O treinamento dos pilotos e de equipes de solo é outra questão. No primeiro item, Kiev disse que conseguirá ter 20 militares habilitados a voar F-16 neste ano, mas não deverá ter nem metade disso em número de caças.

A França prometeu enviar caças Mirage-2000 de seu estoque, e a Suécia paralisou a negociação para doar modelos Gripen C/D hoje em ação no país nórdico. Implementar um sistema novo numa Força Aérea que passou décadas voando material soviético é um desafio; trazer vários caças diferentes, uma receita de fracasso.

Isso dito, os F-16 são uma boa notícia política para Zelenski. Logo no começo da guerra, a questão dos caças se impôs, dada a superioridade russa. A Polônia quis doar MiG-29 que operava, modelos dos quais a Ucrânia dispunha, mas foi barrada por Biden, temeroso de uma escalada apocalíptica com Putin.

O tempo passou, as linhas vermelhas se diluíram e até tanques ocidentais foram enviados para sustentar a defesa ucraniana. Passado um ano, poloneses e eslovacos enfim conseguiram enviar um número incerto de MiG-29 para os ucranianos. Antes da guerra, eles tinha 37 desses aparelhos, ao menos 30 dos quais foram abatidos segundo o site de monitoramento Oryx.

O avião foi adaptado para usar armas ocidentais, como a bomba francesa Hammer e mísseis antirradiação americanos Harm.
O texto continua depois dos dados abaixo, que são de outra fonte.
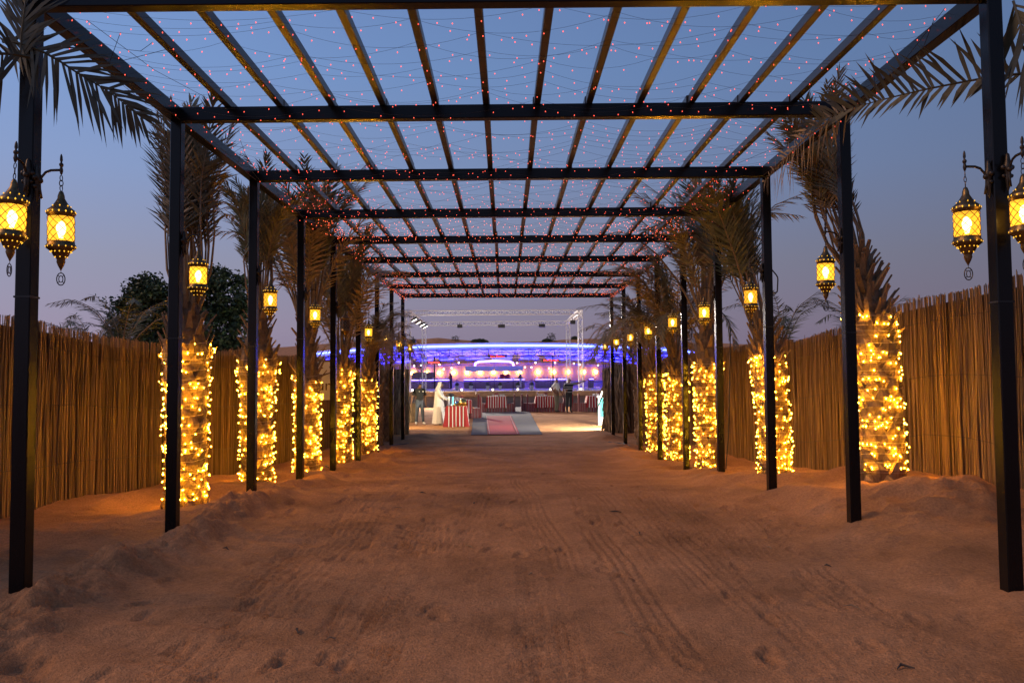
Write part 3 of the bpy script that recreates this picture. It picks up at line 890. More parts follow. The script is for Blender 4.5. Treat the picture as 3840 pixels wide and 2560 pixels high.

Outros modelos, como o bombardeiro Su-24, receberam os poderosos mísseis de cruzeiro franco-britânicos Scalp/Storm Shadow, embora em quantidade bem limitada.

Em 2023, liderados pelos dinamarqueses, os países da Otan conseguiram que o líder da aliança militar, os EUA, liberassem o repasse de seus F-16. O processo para a chegada dos primeiros caças demorou um ano, para exasperação de Zelenski, que também conta com que a Polônia decida se livrar de seus caças do tipo.

Os modelos prometidos são antigos, de certo modo comparáveis aos MiG-29, mas com mais tecnologia embarcada e modernizados. Os ucranianos ainda tinham antes do conflito 34 Su-27, aviões mais poderosos, mas ao menos 16 deles já foram perdidos.

Não se sabe onde os F-16 ficarão, mas provavelmente no oeste ucraniano, perto da fronteira polonesa. A Rússia, por via das dúvidas, tem bombardeado bases aéreas potenciais para o caça. Ninguém os viu em ação: uma fotografia de um modelo sobrevoando Lviv (oeste), que circulou amplamente na internet na quarta (30), era uma montagem.

Fake news à parte, é previsível que os primeiros sucesso ou abate de um F-16 na Ucrânia terão publicidade garantida pelo lado vitorioso.